Camera on a tripod, each instrument shot separately, then just put on top of each other, synchronized and cropped to taste. Still no iMovie, but for FCP X this would be piece of cake.

He messed up the light a bit, but you could fix that in post. Watch out for microphone cables....

That guy is a great musician though.
 
Suggestion

I think your goal is an exciting one and will be a learning experience that will also give you more for your "reel."

After watching the Good, Bad, and Ugly video, which as cgbier suggested would be simpler for you to do by yourself or at least minimal help, I will add a suggestion: If you can, avoid one long take.

That might have been OK decades ago when moving a camera was expensive. With your set-up it's nothing. Do your whole thing with the overlay takes so you can make the core footage. Then get some more footage with your camera on "one" of you (playing drums or keyboards or even "watching" the band) and cut those into the other footage. It will make the video more interesting/exciting to the viewer. It's almost expected.

Good luck on the project. Let us know when it's done so we can see it.
 
That's actually a thing I do with my summer interns every year to teach them synchronizing, basic motion effects, color matching, lighting, etc. It's always their first project: Interview yourself.

Technically, it is pretty simple, but you learn a lot in the effort.
 
I'll second cgbeir's recommendation. That would be the best way for you to tackle it now, especially at your skill level.

Then as you get better you can experiment with roto, keying, and tracking.
 
I'll second cgbeir's recommendation. That would be the best way for you to tackle it now, especially at your skill level.

Then as you get better you can experiment with roto, keying, and tracking.
I like the killer queen one but yea for starters go with the Good/Bad version. Try and get all footage shot in the same light :) hard also if your dealing with natural unless you get an awesome sunny day.
 
I did this a long time ago with careful placement of the actor and a lot of masking using After Effects.

Camera on tripod, roll camera, then have actor play out all positions from start to finish in each area while the camera rolls.

In post, cut the shot into as many "clones" as you have on screen, and composite them all together in their own layers. Finally, get busy with the masks and drive yourself nuts. Every time the actor crosses a clone, you get to roto him out, but if you keep the guy from crossing any lines at the same time in the edit, you're golden.

Basically, it takes a lot of planning, blocking and practice for a good result.

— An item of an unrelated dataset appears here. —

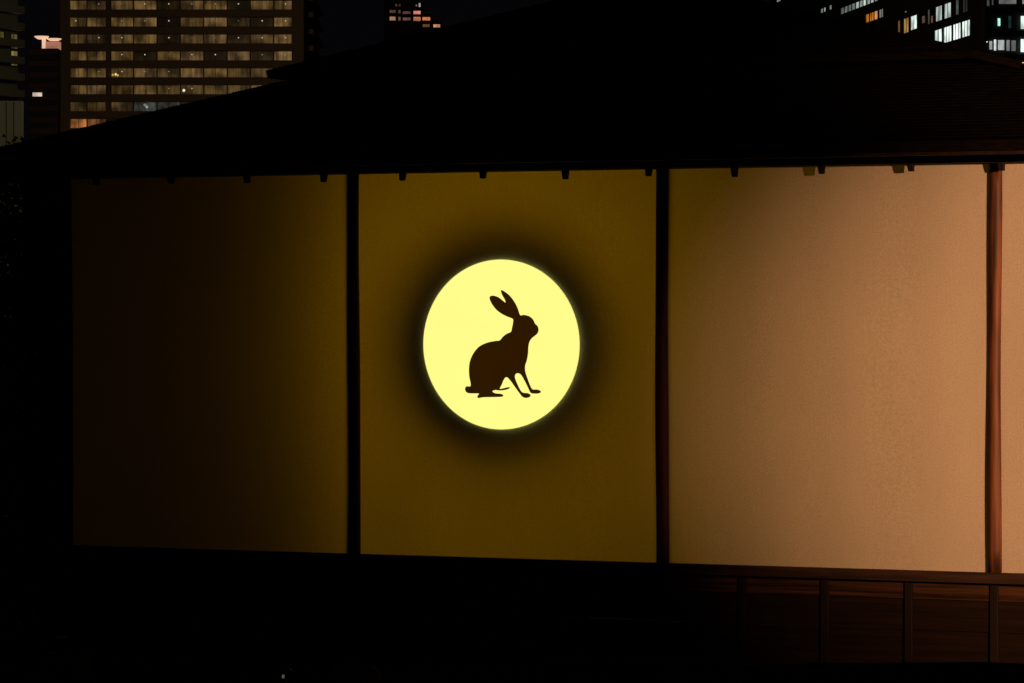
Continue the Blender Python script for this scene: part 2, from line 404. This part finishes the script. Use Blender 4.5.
# ------------------------------------------------------------------ the city behind
def wx(px, Z): return (px - 512) / FPX * Z
def wz(py, Z): return EYE + (311 - py) / FPX * Z
def city_light(X, Z, z, e, c): light('street_glow', 'POINT', from_cam(X, Z, z), e, c, shadow_soft_size=4)
def win(par, mesh_cache, key, dims, col, mat):
    """window: a dark frame with a lit pane in it; dims = x0,x1,z0,z1 and y of the facade"""
    x0, x1, z0, z1, y = dims
    w_, h_ = round(x1 - x0, 3), round(z1 - z0, 3); kk = (w_, h_, mat.name)
    if kk not in mesh_cache:
        bm = bmesh.new(); f = .07
        nm = max(1, round(w_ / 1.7))
        box(bm, -w_ / 2, w_ / 2, -.1, .0, h_ / 2 - f, h_ / 2); box(bm, -w_ / 2, w_ / 2, -.1, .0, -h_ / 2, -h_ / 2 + f)
        for i in range(nm + 1):
            xx = -w_ / 2 + w_ * i / nm; xx = max(-w_ / 2 + f / 2, min(w_ / 2 - f / 2, xx))
            box(bm, xx - f / 2, xx + f / 2, -.1, .0, -h_ / 2 + f, h_ / 2 - f)
        me = bpy.data.meshes.new('window'); bm.to_mesh(me); bm.free(); me.materials.append(M['tower_dark'])
        bm = bmesh.new(); box(bm, -w_ / 2 + .01, w_ / 2 - .01, -.03, -.015, -h_ / 2 + .01, h_ / 2 - .01)
        bmesh.ops.recalc_face_normals(bm, faces=bm.faces)
        pe = bpy.data.meshes.new('pane'); bm.to_mesh(pe); bm.free(); pe.materials.append(mat)
        mesh_cache[kk] = (me, pe)
    me, pe = mesh_cache[kk]
    o = link(bpy.data.objects.new('window', me), par); o.location = ((x0 + x1) / 2, y, (z0 + z1) / 2)
    q = link(bpy.data.objects.new('pane', pe), o); q.color = (*col, 1)
    return o

# --- large apartment tower, seen square on
Z1 = 620.0; FL = 16.9 / FPX * Z1
X0, X1 = wx(61, Z1), wx(304, Z1); DEP = 46
t1 = empty('apartment_tower', from_cam(0, Z1, 0), TH)
tag(t1, 'wide brown apartment tower with rows of warm curtained windows, behind the left roof slope', 'apartment tower')
rows_y = [5 + 16.9 * i for i in range(-1, 9)]
ztop = wz(-28, Z1)
bm = bmesh.new(); box(bm, X0, X1, .6, DEP, 0, ztop)
for i in range(-1, 24):
    zc = wz(5 + 16.9 * i + 8.5, Z1)      # spandrel between floors
    if zc < 2: break
    box(bm, X0 + .3, X1 - .3, -.45, .6, zc - .62, zc + .62)
box(bm, X0, X0 + 1.45, -.5, .6, 0, ztop - .01); box(bm, X1 - 2.0, X1, -.5, .6, 0, ztop - .01)
for px in (108,): box(bm, wx(px - 2, Z1), wx(px + 2, Z1), .1, .6, 0, ztop - .02)
obj('wall', bm, M['tower_brown'], t1)
cells = [(70, 86.7), (87, 106), (111, 133.3), (133.7, 156.8), (157.2, 180), (180.4, 203.5), (203.9, 227), (227.4, 250), (250.4, 273.4), (273.8, 292)]
lamps = [76, 99, 122, 145, 169, 192, 215.5, 238.6, 262.3, 285.6]
B = [[.4, .3, .4, .4, .3, .1, .4, .4, .1, .4],
     [.42, .2, .35, .6, .08, .45, .5, .08, .42, .45],
     [.75, .6, .5, .62, .04, .5, .6, .16, .05, .75],
     [.6, .28, .45, .6, .05, .35, .45, .12, .35, .6],
     [.5, .42, .42, .05, .62, .55, .05, .5, .12, .7],
     [.62, .4, .38, .48, .5, .55, .5, .42, .4, .4],
     [.42, .42, .35, .5, .4, .5, .5, .38, .4, .4],
     [.25, .28, .25, .22, .2, .2, .3, .3, .3, .3],
     [.7, .32, .1, .1, .2, .2, .2, .1, .2, .2],
     [.3, .2, .2, .2, .2, .2, .2, .1, .2, .2]]
cache = {}
rnd = random.Random(4)
for r, y in enumerate(rows_y):
    for c, (a, b) in enumerate(cells):
        v = B[r][c] * rnd.uniform(.85, 1.15)
        v *= rnd.choice((.75, 1, 1, 1.1)); col = (.175 * v, .10 * v, (.028 + .012 * rnd.random()) * v)
        if r == 8 and c < 2: col = (.42 * v, .15 * v, .04 * v)
        if r == 7 and c in (3, 4): col = (.14 * v, .15 * v, .13 * v)
        win(t1, cache, None, (wx(a, Z1), wx(b, Z1), wz(y + 5.6, Z1), wz(y - 4.6, Z1), .6), col, M['curtain'])
bml = bmesh.new(); bmesh.ops.create_icosphere(bml, subdivisions=1, radius=.12)
lm = bpy.data.meshes.new('lamp'); bml.to_mesh(lm); bml.free(); lm.materials.append(window_mat('balcony_lamp', (1, 1, 1), .9, 1.1))
dim = {(2, 2): 0}
for r in range(10):
    for c, px in enumerate(lamps):
        k = rnd.random()
        if (c == 0 and r not in (2,)) or r in (7, 8, 9) or (r == 6 and c not in (4, 5, 3)): continue
        if r == 5 and c in (0, 7, 8, 9, 6): continue
        s = rnd.choice([.12, .3, .7]) if B[r][c] > .1 else .9
        o = link(bpy.data.objects.new('lamp', lm), t1); o.location = (wx(px, Z1), .15, wz(rows_y[r] - 1, Z1)); o.color = (.75 * s, .62 * s, .42 * s, 1)
for (px, py, col, sc) in ((213, 33, (1.0, .16, .05), 1.5), (184, 90.5, (.9, .85, .6), 2.3), (116, 74.5, (.9, .65, .2), 2.0), (113, 75, (.5, .32, .1), 1.8), (118, 75.5, (.6, .4, .12), 1.6), (147, 107, (.3, .32, .3), 2.2), (145, 105, (.2, .2, .18), 2.2)):
    o = link(bpy.data.objects.new('lamp', lm), t1); o.location = (wx(px, Z1), .0, wz(py, Z1)); o.color = (*col, 1); o.scale = (sc, sc, sc)
# balconies on the receding right-hand side
for i in range(10):
    zc = wz(rows_y[i] + 6.5, Z1)
    boxobj('balcony', (X1 + .002, X1 + 1.3, 6, 40, zc - .55, zc + .35), M['tower_brown'], t1)

# --- slab with angled balconies at the left edge
Z0 = 420.0
t0 = empty('apartment_tower', from_cam(wx(18, Z0), Z0, 0), TH + R_(62)); 
tag(t0, 'dim olive apartment tower with sloping balcony bands at the left edge', 'apartment tower')
bm = bmesh.new(); LEN = 60; zt = 60
box(bm, -9, 0, .0, LEN * .0 + 14, 0, zt)
# local -x runs toward the viewer's left, local y away
obj('wall', bm, M['tower_olive'], t0)
for i in range(8):
    z = EYE + 311 / FPX * Z0 - 1.2 - i * 1.95
    if z < wz(100, Z0): break
    boxobj('balcony', (-8.9, -.1, -1.1, -.004, z - .5, z + .35), M['tower_olive'], t0)
for (x, z, s) in ((-3.4, wz(41, Z0), .3), (-.75, wz(42, Z0), .35), (-.75, wz(59, Z0), .8)):
    win(t0, cache, None, (x - .7, x + .7, z - .9, z + .9, -.004), (.20 * s, .15 * s, .035 * s), M['curtain'])
a0 = empty('annex_block', from_cam(0, 400, 0), TH)
tag(a0, 'plain pale low block at the left edge below the olive tower', 'building')
boxobj('wall', (wx(-60, 400), wx(22, 400), 0, 1.5, 0, wz(101, 400)), M['tower_olive'], a0)
for px in (6.5, 14): boxobj('fin', (wx(px, 400) - .04, wx(px, 400) + .04, -.2, -.004, 0, wz(102, 400)), M['tower_dark'], a0)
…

The Killer Queen vid is very impressive on a couple levels (the guy seems to play all instruments, sings quite well, and he planned out his blocking pretty well) but also has obvious technical problems with the different color correction / lighting issues, and some pretty choppy rotoscope work. I'm also impressed the sync didn't become an issue, even if he just replayed the song quietly in the background and took care to edit it out / cover it up from his own voice recording. All it really needs is tighter roto work and some color correction.